At a smaller level, I remember university professors answering pretty much any question asked of them during class. Often, this involved them talking for long enough so as to have the class to a significant degree forget the original question, so at the end they had said something important but one wasn't sure how, exactly, it answered the question. As a rule, it seemed important to them to show they had 'important things to say' about pretty much anything asked of them - perhaps this is to some extent the source of their status and self-regard. (This was in the humanities.)

Also perhaps it is not a coincidence that my inclination to say 'I don't know' in answer to a question goes along with my increasing skepticism of higher schooling and the role played by professors and the like.

27 October 2014 at 16:34

Anonymous Leo said...

I would enjoy a job consisting of reading and pontificating, but I doubt I could earn much at it.

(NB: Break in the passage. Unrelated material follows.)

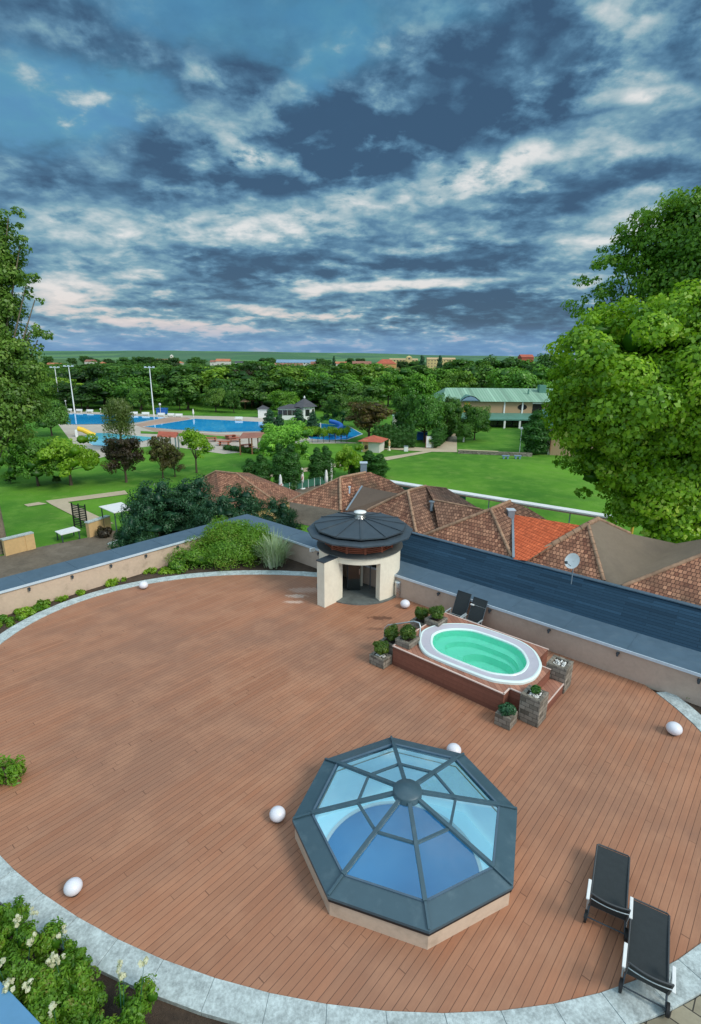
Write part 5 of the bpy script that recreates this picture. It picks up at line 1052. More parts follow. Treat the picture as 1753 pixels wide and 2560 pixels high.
# ------------------------------------------------------------------ the town behind the wood
def town(name, px, pyt, pyw, wpx, Y, lb, cat, wm, rm, hr_=2.2, dp=10, wins=0, two=True, rz=0):
    a, c = AT(px - wpx / 2, pyw, Y), AT(px + wpx / 2, pyw, Y); top = AT(px, pyt, Y); w = c.x - a.x; hw = a.z - GZ
    return hiphouse(name, 0, 0, w, dp, hw, max(.6, top.z - a.z), lb, cat, wm, rm, rz, wins, 'greyroof', over=.4, two=two, at=Vector(((a.x + c.x) / 2, Y, 0)))
T_ = [('house', 251, 904, 912, 26, 520, 'white gabled house with bright red roof left of the hill', 'whitehouse', 'orangeroof', 1, False), ('house', 221, 899, 904, 20, 560, 'white house row left of the red gabled house', 'whitehouse', 'brownroof', 3, True),
      ('house', 131, 907, 913, 34, 480, 'cream house seen beside the poplar at the left', 'orangehouse', 'orangeroof', 2, True), ('house', 358, 900, 906, 16, 560, 'small white house with grey roof left of centre', 'whitehouse', 'greyroof', 1, False),
      ('house', 400, 897, 905, 30, 560, 'brown roofed house left of the church tower', 'brownroof', 'brownroof', 2, True), ('house', 438, 900, 907, 26, 500, 'orange roofed house under the church tower', 'whitehouse', 'orangeroof', 1, False),
      ('house', 302, 909, 914, 18, 480, 'low pale house half sunk in the trees', 'whitehouse', 'whitehouse', 0, True), ('house', 556, 897, 903, 34, 620, 'long house with red roof before the hill', 'whitehouse', 'orangeroof', 3, True), ('house', 532, 900, 905, 14, 620, 'tiny white house left of the long red roof', 'whitehouse', 'brownroof', 1, True), ('house', 596, 903, 907, 18, 600, 'small pale house between two wood crowns', 'whitehouse', 'greyroof', 1, True),
      ('apartment_block', 741, 899, 906, 100, 520, 'long white apartment block with blue sheet roof above the wood', 'whitehouse', 'bluesheet', 12, True), ('apartment_block', 720, 908, 913, 70, 490, 'lower brown roofed block in front of the long apartment block', 'whitehouse', 'brownroof', 9, True), ('apartment_block', 790, 904, 909, 26, 500, 'orange end block right of the long apartment block', 'orangehouse', 'brownroof', 3, True),
      ('house', 851, 904, 909, 30, 520, 'white low block with red roof edge right of the apartments', 'whitehouse', 'orangeroof', 4, True), ('house', 905, 903, 909, 46, 520, 'reddish roofed row of houses in the middle distance', 'brownroof', 'brownroof', 4, True), ('house', 966, 898, 909, 50, 470, 'big red hipped roof left of the yellow gabled block', 'orangehouse', 'redroof', 0, False),
      ('apartment_block', 1010, 896, 899, 70, 560, 'yellow apartment block right behind the big red roof', 'yellowhouse', 'sandwall', 9, True), ('apartment_block', 1104, 894, 898, 70, 620, 'pale yellow apartment block farthest right on the skyline', 'yellowhouse', 'sandwall', 9, True),
      ('house', 1320, 886, 893, 30, 420, 'red tiled roof between the round crowns right of centre', 'redroof', 'redroof', 0, True), ('house', 1436, 893, 896, 12, 600, 'tiny white house left of the big tree', 'whitehouse', 'orangeroof', 0, True)]
for (nm, px, pt, pw, wp, Y, lb, wm, rm, wn_, two) in T_: town(nm, px, pt, pw, wp, Y, lb, 'house' if nm == 'house' else 'apartment block', wm, rm, wins=wn_, two=two)
def towr(px, pyt, wpx, Y, lb, mat, name='tower', cap='brownroof', head=1.0):
    p = AT(px, pyt, Y); w = wpx / F * Y / 2 * 1.04; r = empty(name, (p.x, Y, GZ), 0, lb, 'tower'); h = p.z - GZ; MB().box((-w, -w, 0), (w, w, h * .9)).build('wall', mat, r); MB().lathe([(w * 1.5, h * .9), (0, h)], n=4, a0=PI / 4, smooth=False).build('roof', cap, r)
    MB().box((-w * .35, -w - .05, h * .78), (w * .35, -w + .02, h * .87)).build('window', 'greyroof', r)
towr(429, 886, 6, 700, 'pale church tower on the slope of the hill', 'cream', 'church_tower', 'whitehouse'); towr(1023, 889, 13, 540, 'yellow gabled tower with bell opening on the apartment block', 'yellowhouse', 'bell_gable', 'yellowhouse'); towr(918, 906, 8, 330, 'small yellow brick turret rising out of the wood', 'yellowhouse', 'turret', 'brownroof')

# ------------------------------------------------------------------ trees
def prototree(name, mat, lobes, cnt, sz, seed, trunk_h=.3, tr=.022, core=.78, parts=True, **k):
    'a tree of unit height'
    r = empty(name, (0, 0, -5000), 0, '', 'tree')
    c_ = leafmesh('crown', mat, lobes, cnt, sz, seed, r, core=core, **k)
    b = MB(); b.tube([(0, 0, -.01), (.004, 0, trunk_h * .5), (0, .004, trunk_h), (0, 0, .62)], [tr * 1.35, tr, tr * .85, tr * .3], 8)
    for l in lobes[:7]: x, y, z = l[0]; b.tube([(0, 0, trunk_h * .9), (x * .5, y * .5, (trunk_h + z) * .5), (x * .9, y * .9, z)], tr * .5, 6, r2=tr * .15)
    b.build('trunk', 'trunk', r); return r
def rl(seed, kind):
    q = random.Random(seed); L_ = []
    if kind == 'round':
        L_.append(((0, 0, .58), (.26, .26, .30)))
        for i in range(11): a = i * 2.4 + q.uniform(-.3, .3); z = q.uniform(.32, .86); rr = .30 * math.sqrt(max(.1, 1 - ((z - .56) / .42) ** 2)); L_.append(((rr * cos(a), rr * sin(a), z), (q.uniform(.12, .19), q.uniform(.12, .19), q.uniform(.10, .15))))
    if kind == 'broad':
        L_.append(((0, 0, .55), (.36, .36, .26)))
        for i in range(14): a = i * 2.4 + q.uniform(-.3, .3); z = q.uniform(.3, .85); rr = .42 * math.sqrt(max(.1, 1 - ((z - .52) / .44) ** 2)); L_.append(((rr * cos(a), rr * sin(a), z), (q.uniform(.13, .22), q.uniform(.13, .22), q.uniform(.10, .16))))
    if kind == 'tall':
        L_.append(((0, 0, .56), (.2, .2, .38)))
        for i in range(12): a = i * 2.4; z = q.uniform(.2, .92); rr = .19 * math.sqrt(max(.1, 1 - ((z - .55) / .46) ** 2)); L_.append(((rr * cos(a), rr * sin(a), z), (q.uniform(.09, .13), q.uniform(.09, .13), q.uniform(.09, .14))))
    if kind == 'cone':
        for i in range(16): z = .1 + .86 * i / 16; rr = .20 * (1 - (z - .08)) ** .9; a = i * 2.4; L_.append(((rr * .55 * cos(a), rr * .55 * sin(a), z), (rr * .9 + .03, rr * .9 + .03, .075)))
    if kind == 'column':
        for i in range(9): z = .10 + .80 * i / 8; rr = .16 * (1.12 - abs(z - .42) ** 1.4 * 1.9); a = i * 2.4; L_.append(((.03 * cos(a), .03 * sin(a), z), (max(.05, rr), max(.05, rr), .10)))
    if kind == 'spread':
        for i in range(24): z = .08 + .84 * (i / 24) ** .8; rr = .42 * (1 - z) ** .7; a = i * 2.4; L_.append(((rr * .8 * cos(a), rr * .8 * sin(a), z), (rr * .6 + .06, rr * .6 + .06, .05 + .03 * (i % 3))))
    if kind == 'willow':
        for i in range(12): a = i * 2.4; rr = q.uniform(.1, .30); z = .86 - rr * .9 + q.uniform(-.04, .04); L_.append(((rr * cos(a), rr * sin(a), z), (.12, .12, .12)))
    return L_
PT = {}
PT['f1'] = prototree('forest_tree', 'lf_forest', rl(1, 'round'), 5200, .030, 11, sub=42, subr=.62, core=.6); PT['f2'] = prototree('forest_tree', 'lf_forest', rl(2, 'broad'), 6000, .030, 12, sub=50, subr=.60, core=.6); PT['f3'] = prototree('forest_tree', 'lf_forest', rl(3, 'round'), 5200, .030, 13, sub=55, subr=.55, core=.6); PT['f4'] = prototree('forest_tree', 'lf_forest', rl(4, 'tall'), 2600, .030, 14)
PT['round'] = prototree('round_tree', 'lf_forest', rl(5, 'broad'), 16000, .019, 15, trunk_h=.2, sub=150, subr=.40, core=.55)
PT['young'] = prototree('young_tree', 'lf_bright', rl(6, 'round'), 4500, .022, 16, core=.35, sub=50, subr=.5)
PT['lime'] = prototree('bright_tree', 'lf_lime', rl(7, 'broad'), 9000, .022, 17, core=.5, sub=70, subr=.45)
PT['copper'] = prototree('copper_tree', 'lf_purple', rl(8, 'round'), 12000, .018, 18, trunk_h=.25, core=.5, sub=110, subr=.42)
PT['cone'] = prototree('spruce_tree', 'lf_conifer', rl(9, 'cone'), 8000, .018, 19, trunk_h=.1, core=.5); PT['thuja'] = prototree('thuja_tree', 'lf_thuja', rl(10, 'column'), 9000, .014, 20, trunk_h=.08, tr=.012, core=.85)
PT['spread'] = prototree('yew_tree', 'lf_conifer', rl(11, 'spread'), 45000, .0125, 21, trunk_h=.1, up=.1, sub=260, subr=.42, core=.45, aspect=.35, hollow=.3); PT['willow'] = prototree('willow_tree', 'lf_willow', rl(12, 'willow'), 9000, .020, 22, core=.5, droop=3.4, aspect=.3, up=0)
index_kids(); first = {}; KH = {'f1': .40, 'f2': .56, 'f3': .40, 'f4': .27, 'round': .56, 'young': .40, 'lime': .56, 'copper': .40, 'cone': .22, 'thuja': .125, 'spread': .42, 'willow': .42}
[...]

Thinking about how we spend out lives, I am reminded of the words of James Russell Lowell in The Vision of Sir Launfal about wasting our lives for trivialities:

"Earth gets its price for what Earth gives us;
The beggar is taxed for a corner to die in,
The priest hath his fee who comes and shrives us,
We bargain for the graves we lie in:
At the Devil’s booth are all things sold,
Each ounce of dross costs its ounce of gold;
For a cap and bells our lives we pay,
Bubbles we buy with a whole soul’s tasking
’Tis heaven alone that is given away,
’Tis only God may be had for the asking;
No price is set on the lavish summer;
June may be had by the poorest comer."

28 October 2014 at 02:47

Anonymous Anonymous said...

'Omniscient intellectual pundit'.
Unfortunately you are right, for academia and the professions are littered with such types today lurching around the lecture circuit, many of them mediacentric.
In my day it was more commonly known as bombast.
One can only hope that they cannot make a living out of it, though my hopes may be short-lived.